Steganography is the art and science of writing hidden messages so that nobody but the person creating the message and the intended recipient know of the existence of the message. This is opposed to cryptography, the purpose of which is to obscure a message whose existence is known.
Most of us played with steganography as children–constructing messages in which the second letter of each word spelled out, “Susie has cooties,” or using lemon juice to write “secret” notes that were revealed by heating the paper over a light bulb or the kitchen stove. The kitchen stove, by the way, is not recommended, as it has a distressing tendency to catch the transmittal medium (the paper) on fire.
The linked Wikipedia article has a good discussion of steganography’s history.
Computers make steganography much easier. Simple techniques include encoding a message by using the low bit of each byte in a digital image or sound file. Although such techniques do change the transmittal medium, such changes are often undetectable by human eyes or ears. Being simple, such techniques also are relatively easy to detect if somebody suspects that a hidden message exists. Encrypting the message before hiding it in such a way adds further protection, and in fact cryptography is often used in conjuction with steganography in order to provide a more secure message.
You can also use compression techniques such as MPEG or JPEG compression, or even LZ77 to hide a message in a compressed file. In any such advanced compressor there are many decision points during the compression process, all of which possible decisions result in a valid, but perhaps not optimum, compressed image. It’s possible to write a compressor that bases its decisions on input from a separate file that contains the message that you want to hide. Recovering the hidden message requires a special decompressor that understands how the compressor arrived at its decisions and can re-generate the message based on the hidden clues in the compressed file. The beauty of this technique is that the message itself–the bits that make up the hidden information–are not actually stored in the file, but are implied in the way that the file is constructed. The result is that, even if somebody were to suspect the existence of a hidden message, it would be nearly impossible to extract the information.

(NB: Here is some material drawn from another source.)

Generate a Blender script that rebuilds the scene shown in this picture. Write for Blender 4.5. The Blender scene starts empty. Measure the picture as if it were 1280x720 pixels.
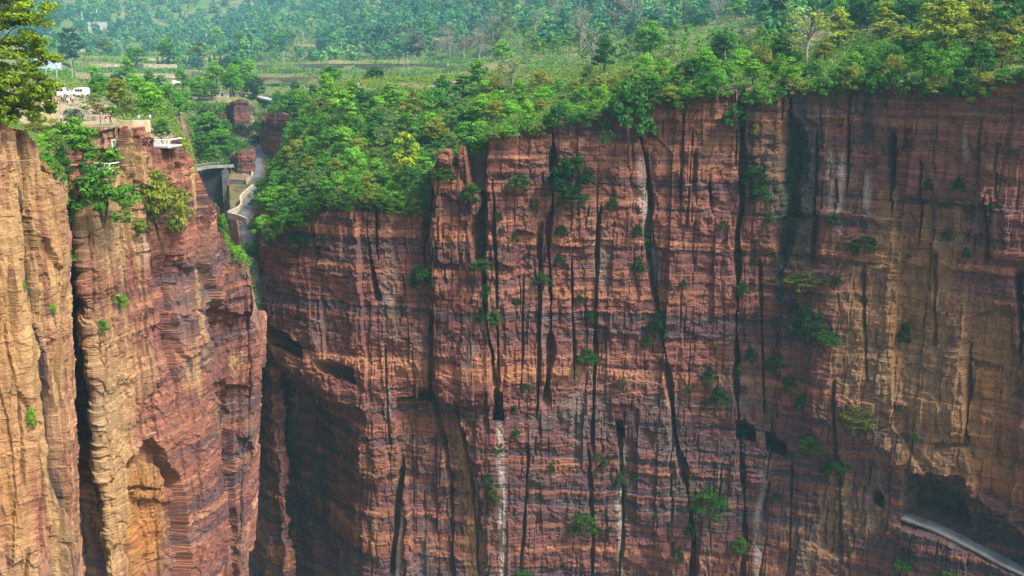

Word processor documents offer many subtle ways of hiding messages, none of which involve anything so obvious as selecting every third character or attaching meaning to particular words and phrases. The micro spacing pattern used to separate words and letters in a justified document could easily contain a hidden message, as could the kerning pairs used in typographic layout. Such techniques would make the existence of the hidden message nearly undetectable.
In my April 13, 2003 entry, I put forth the suggestion that email spam could be used as a means of passing hidden messages while at the same time obscuring the sender and the intended recipients. This, too, is a form of steganography. A related technique would be to use blog postings (such as this one, but don’t waste your time–there’s no hidden message that I’m aware of in any of my entries) or comments to pass hidden messages. This would be especially effective if the text of the article were somewhat more random than normal English text. For example, the incoherent ramblings of the 17-year-old kid whose blog entries are filled with misspellings and seemingly random use of punctuation could in reality be a medium for hidden messages, and the posting date or the entry title the decryption key. It’s impossible to tell.
Forget all the hoopla about 128-bit (or higher) encryption technology. Organizations or individuals who use such techniques just advertise that they have something to hide. Governments can easily prevent sending encrypted messages by making it illegal and instituting means to scan traffic for encrypted files. Governments can’t scan every transmitted file for hidden meanings. The best they can do is sample traffic and maybe–just maybe–find a hidden message from time to time. The danger is that they will find a hidden message where none was intended–in one of my blog posts, for example. My protestations of innocence would likely fall on deaf ears.